Entanglement Swapping for Generation of Heralded Time-Frequency-Entangled Photon Pairs

TL;DR

This paper explores entanglement swapping in the time-frequency domain using three-wave mixing to generate high-purity, heralded biphoton states, emphasizing the importance of frequency-resolving measurements for optimal results.

Contribution

It introduces a realistic model for continuous-variable entanglement swapping with pulsed pumps and analyzes the impact of herald photon frequency resolution on biphoton purity.

Findings

Frequency-resolving measurement is essential for high-purity biphotons.

A trade-off exists between entanglement swapping rate and biphoton quality.

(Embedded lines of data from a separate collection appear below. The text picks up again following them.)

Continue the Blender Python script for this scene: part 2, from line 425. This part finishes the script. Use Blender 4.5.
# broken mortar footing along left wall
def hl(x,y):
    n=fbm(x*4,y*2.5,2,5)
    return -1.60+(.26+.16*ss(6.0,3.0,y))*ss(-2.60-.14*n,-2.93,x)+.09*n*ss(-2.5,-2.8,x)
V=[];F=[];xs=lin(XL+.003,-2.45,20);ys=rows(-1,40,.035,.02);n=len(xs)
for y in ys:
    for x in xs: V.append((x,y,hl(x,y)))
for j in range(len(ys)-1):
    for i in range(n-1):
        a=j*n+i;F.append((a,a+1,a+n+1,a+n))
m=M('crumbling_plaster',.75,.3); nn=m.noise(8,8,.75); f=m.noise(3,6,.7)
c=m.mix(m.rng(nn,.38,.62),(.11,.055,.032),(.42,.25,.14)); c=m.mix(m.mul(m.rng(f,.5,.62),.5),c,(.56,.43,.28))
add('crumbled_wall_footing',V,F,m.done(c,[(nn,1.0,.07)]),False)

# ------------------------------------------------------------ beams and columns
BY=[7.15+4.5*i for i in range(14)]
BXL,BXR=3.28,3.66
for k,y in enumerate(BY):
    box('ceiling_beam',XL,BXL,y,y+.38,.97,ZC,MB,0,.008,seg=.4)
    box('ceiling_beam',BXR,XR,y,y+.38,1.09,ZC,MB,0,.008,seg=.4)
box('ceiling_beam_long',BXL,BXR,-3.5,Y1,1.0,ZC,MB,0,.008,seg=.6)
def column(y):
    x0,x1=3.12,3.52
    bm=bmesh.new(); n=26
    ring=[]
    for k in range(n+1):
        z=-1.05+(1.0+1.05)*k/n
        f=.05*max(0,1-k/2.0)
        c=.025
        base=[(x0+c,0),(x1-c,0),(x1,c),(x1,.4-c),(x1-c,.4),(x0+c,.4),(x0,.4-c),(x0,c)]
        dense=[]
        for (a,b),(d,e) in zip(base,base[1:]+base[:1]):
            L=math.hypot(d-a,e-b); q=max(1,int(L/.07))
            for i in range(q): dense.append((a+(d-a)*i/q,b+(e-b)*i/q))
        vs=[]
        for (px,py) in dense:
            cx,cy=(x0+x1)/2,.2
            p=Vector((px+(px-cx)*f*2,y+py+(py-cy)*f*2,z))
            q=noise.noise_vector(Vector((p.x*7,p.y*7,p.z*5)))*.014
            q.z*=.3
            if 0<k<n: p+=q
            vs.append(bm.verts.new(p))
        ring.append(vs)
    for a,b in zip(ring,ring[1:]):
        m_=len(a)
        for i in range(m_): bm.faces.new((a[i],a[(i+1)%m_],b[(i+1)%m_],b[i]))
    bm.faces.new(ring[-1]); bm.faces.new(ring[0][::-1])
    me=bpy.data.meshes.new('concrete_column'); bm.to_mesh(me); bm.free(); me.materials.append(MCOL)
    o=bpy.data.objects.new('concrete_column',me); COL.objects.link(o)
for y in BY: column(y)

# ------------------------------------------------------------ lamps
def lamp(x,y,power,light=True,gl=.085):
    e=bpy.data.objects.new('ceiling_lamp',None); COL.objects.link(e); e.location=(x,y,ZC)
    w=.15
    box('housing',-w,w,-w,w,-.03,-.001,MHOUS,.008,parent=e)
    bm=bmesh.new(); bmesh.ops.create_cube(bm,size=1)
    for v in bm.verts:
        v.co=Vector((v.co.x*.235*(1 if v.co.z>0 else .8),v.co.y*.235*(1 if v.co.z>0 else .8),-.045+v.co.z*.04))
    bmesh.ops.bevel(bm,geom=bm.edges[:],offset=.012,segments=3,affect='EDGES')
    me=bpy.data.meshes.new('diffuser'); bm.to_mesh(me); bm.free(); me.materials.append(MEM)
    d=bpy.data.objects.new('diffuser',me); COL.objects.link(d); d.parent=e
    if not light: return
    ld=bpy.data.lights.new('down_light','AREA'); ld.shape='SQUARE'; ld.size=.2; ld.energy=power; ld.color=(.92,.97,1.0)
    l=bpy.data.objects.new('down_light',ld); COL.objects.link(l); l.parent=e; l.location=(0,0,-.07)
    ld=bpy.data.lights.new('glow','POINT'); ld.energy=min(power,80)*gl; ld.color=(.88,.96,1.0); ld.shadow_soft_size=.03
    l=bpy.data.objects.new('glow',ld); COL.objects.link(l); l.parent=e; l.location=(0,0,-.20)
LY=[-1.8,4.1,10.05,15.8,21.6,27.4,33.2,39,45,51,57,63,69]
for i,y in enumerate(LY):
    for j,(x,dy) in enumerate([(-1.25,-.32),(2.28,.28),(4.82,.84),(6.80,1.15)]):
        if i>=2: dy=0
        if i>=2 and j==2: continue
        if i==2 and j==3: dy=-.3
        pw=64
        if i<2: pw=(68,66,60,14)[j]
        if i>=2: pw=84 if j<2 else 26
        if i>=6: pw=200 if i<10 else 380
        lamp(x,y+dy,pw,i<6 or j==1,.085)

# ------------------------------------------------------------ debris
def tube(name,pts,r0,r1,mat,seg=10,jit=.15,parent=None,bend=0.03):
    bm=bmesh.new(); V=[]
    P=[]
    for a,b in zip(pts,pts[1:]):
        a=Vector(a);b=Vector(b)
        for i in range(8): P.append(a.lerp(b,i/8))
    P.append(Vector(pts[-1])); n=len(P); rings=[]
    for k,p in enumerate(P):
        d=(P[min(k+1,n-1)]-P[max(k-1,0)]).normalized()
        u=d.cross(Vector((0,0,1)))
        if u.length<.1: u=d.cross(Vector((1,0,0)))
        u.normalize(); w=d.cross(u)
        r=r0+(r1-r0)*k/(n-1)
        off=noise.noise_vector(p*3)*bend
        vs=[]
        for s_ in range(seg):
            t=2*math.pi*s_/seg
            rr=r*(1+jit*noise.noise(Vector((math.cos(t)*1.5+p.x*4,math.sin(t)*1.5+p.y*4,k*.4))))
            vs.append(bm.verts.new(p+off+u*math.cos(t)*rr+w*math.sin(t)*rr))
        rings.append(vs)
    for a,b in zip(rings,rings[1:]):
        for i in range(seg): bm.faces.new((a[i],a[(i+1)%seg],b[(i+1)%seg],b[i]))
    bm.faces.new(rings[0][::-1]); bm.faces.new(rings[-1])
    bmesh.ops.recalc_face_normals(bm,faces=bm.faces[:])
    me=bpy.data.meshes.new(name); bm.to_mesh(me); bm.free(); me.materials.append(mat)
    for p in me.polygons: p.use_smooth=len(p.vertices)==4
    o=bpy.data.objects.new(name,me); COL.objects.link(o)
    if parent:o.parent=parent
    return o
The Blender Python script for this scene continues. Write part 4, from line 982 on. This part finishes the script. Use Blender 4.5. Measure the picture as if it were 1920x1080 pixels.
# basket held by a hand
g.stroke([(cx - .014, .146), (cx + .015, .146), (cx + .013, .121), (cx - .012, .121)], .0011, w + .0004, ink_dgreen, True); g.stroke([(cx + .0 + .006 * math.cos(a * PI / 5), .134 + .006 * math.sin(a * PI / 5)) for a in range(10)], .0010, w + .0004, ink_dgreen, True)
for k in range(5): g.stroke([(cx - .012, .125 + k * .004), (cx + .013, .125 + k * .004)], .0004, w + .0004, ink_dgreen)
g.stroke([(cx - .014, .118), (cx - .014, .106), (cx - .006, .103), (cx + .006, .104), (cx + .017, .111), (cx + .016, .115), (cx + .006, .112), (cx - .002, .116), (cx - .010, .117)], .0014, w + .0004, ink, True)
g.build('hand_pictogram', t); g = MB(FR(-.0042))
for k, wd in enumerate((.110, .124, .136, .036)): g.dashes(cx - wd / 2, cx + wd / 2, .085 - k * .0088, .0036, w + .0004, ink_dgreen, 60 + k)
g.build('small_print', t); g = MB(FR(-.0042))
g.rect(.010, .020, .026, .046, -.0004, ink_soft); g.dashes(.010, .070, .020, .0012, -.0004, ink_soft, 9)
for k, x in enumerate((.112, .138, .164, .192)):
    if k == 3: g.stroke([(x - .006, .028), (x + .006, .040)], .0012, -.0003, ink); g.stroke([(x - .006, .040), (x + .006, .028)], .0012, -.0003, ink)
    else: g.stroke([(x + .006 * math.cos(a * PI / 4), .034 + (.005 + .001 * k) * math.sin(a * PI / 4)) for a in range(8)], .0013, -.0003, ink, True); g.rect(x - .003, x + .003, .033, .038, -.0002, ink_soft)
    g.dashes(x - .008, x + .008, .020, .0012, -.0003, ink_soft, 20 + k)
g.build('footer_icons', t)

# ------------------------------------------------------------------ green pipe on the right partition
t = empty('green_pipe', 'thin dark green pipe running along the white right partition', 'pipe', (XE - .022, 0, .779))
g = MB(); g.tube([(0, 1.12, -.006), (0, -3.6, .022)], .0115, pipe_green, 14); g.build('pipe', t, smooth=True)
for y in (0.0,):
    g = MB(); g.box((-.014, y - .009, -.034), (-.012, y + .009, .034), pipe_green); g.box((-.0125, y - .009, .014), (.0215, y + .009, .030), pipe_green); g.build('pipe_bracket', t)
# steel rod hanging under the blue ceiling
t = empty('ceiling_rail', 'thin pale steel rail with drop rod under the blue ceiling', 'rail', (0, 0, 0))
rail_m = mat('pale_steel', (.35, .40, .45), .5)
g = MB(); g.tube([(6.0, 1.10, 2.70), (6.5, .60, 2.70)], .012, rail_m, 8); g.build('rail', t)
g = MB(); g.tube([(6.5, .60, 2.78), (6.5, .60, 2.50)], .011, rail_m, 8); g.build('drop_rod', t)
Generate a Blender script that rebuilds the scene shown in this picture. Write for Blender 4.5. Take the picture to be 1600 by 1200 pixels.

Low-gain three-wave mixing effectively enables heralded entangled photon generation.

Abstract

Photonic time-frequency entanglement is a promising resource for quantum information processing technologies. We investigate swapping of continuous-variable entanglement in the time-frequency degree of freedom using three-wave mixing in the low-gain regime with the aim of producing heralded biphoton states with high purity and low multi-pair probability. Heralding is achieved by combining one photon from each of two biphoton sources via sum-frequency generation to create a herald photon. We present a realistic model with pulsed pumps, investigate the effects of resolving the frequency of the herald photon, and find that frequency-resolving measurement of the herald photon is necessary to produce high-purity biphotons. We also find a trade-off between the rate of successful entanglement swapping and both the purity and quantified entanglement resource (negativity) of the heralded biphoton state.